Let's state the bottom line about S. 744, the Schumer-Rubio-Obama amnesty bill: This legislation is fundamentally flawed and cannot be amended in any way that makes it acceptable.
The central design of the bill is mass amnesty immediately, enforcement never, gallons of red ink committed to be spent for the rest of the amnesty recipients' and new immigrants' lives, and further opening the floodgates to irresponsible levels of immigration.
This profligate legislation will flood America with foreign workers willing to take American jobs at far lower pay rates than American workers can accept, both at the upper and lower ends of the occupation scale. As Sen. Sessions (R-Ala.) kept noting in the Judiciary Committee, amnesty proponents refuse to talk about the overall numbers of immigrants and temporary foreign workers this bill would admit. But the overall numbers matter if we are to avoid significant labor market disruption by government intervention that harms Americans' quality of life, depresses incomes, and moves our per capita earnings to something more like Mexico's.
Again, S. 744 cannot be salvaged. It is irredeemable. It is irresponsible. It is dangerous. It is effectively a $6.3 trillion-plus tax increase on a struggling U.S. economy and hard-pressed American taxpayers.
Yet, while Rome stands in danger of burning to the ground, the Senate's Neros are busy fiddling. The latest distraction occupying the attention of senators who want to vote for mass amnesty: claiming S. 744 needs tougher border enforcement and a "trigger".
Sen. Cornyn has proposed an "antidote" that is supposed to fix the bill. This provision would add a "trigger" that supposedly satisfies the amnesty first, enforcement never concerns. Unfortunately, no trigger will fix that problem because the gratuitously generous amnesty remains in the bill, trigger or no trigger. The Cornyn provision, in its initial form, has merit, but even if the Gang of Eight allowed it, the RESULTS amendment wouldn't be sufficient. It's still throwing pearls before swine.
Others are fixated on the lack of border enforcement in S. 744. That's certainly a huge problem, because the bill deals only with a few inputs (e.g., buy this equipment, hire this many agents). But the facade of enforcement can't be fixed.

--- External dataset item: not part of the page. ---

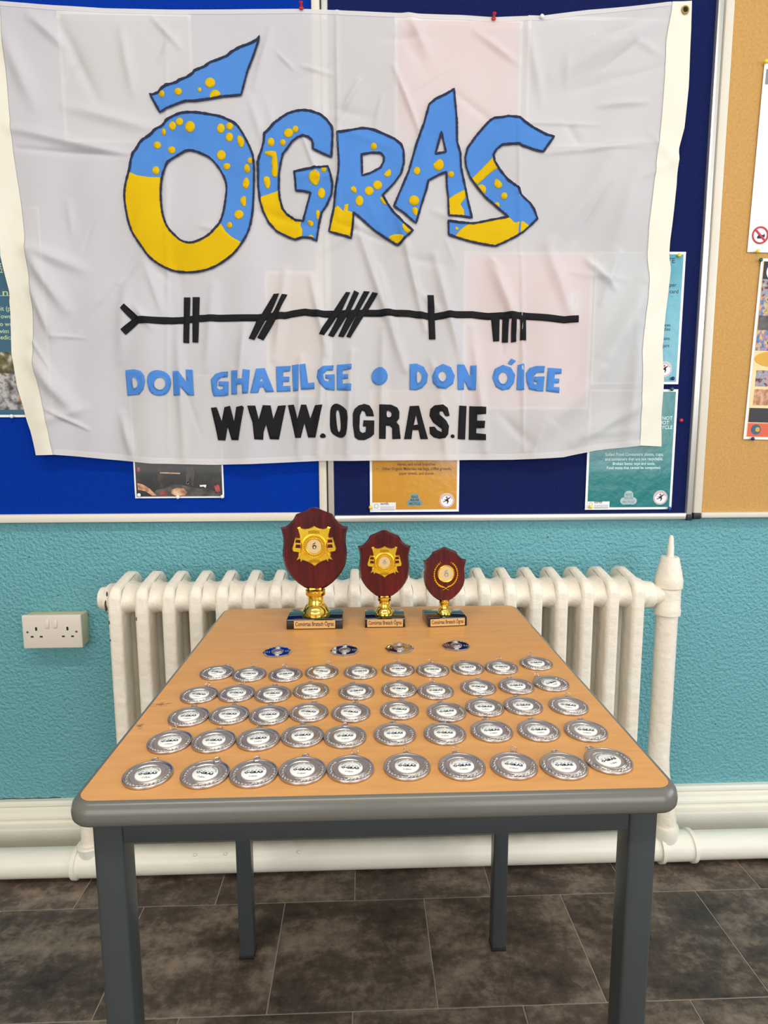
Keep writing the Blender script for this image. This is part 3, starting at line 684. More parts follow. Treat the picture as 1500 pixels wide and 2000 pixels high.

There's not enough real enforcement that can be set up at the border to stop the inflow of new illegals, because the bill dumbs down E-Verify and guts law enforcement generally, leaving in place the potent jobs magnet — the incentive of this mass amnesty for future illegal flow — and the insane "if you can get past the border, we won't hassle you" game plan. The USCIS agents' union, the ICE officers' union, and others in law enforcement agree. See here and here.
S. 744 subverts state laws that have resulted in reduction of those locales' illegal populations. Any proponent of S. 744 should be held accountable for willfully and knowingly destroying the little bit of federalism that has been exercised to address immigration-related problems at the state and local level.
Again, the bottom line on S. 744 remains that, triggers or no triggers, this legislation is only shooting blanks on enforcement and border security. It's a win for open borders and cynical politics and a loss for the rule of law and immigration in America's national interest.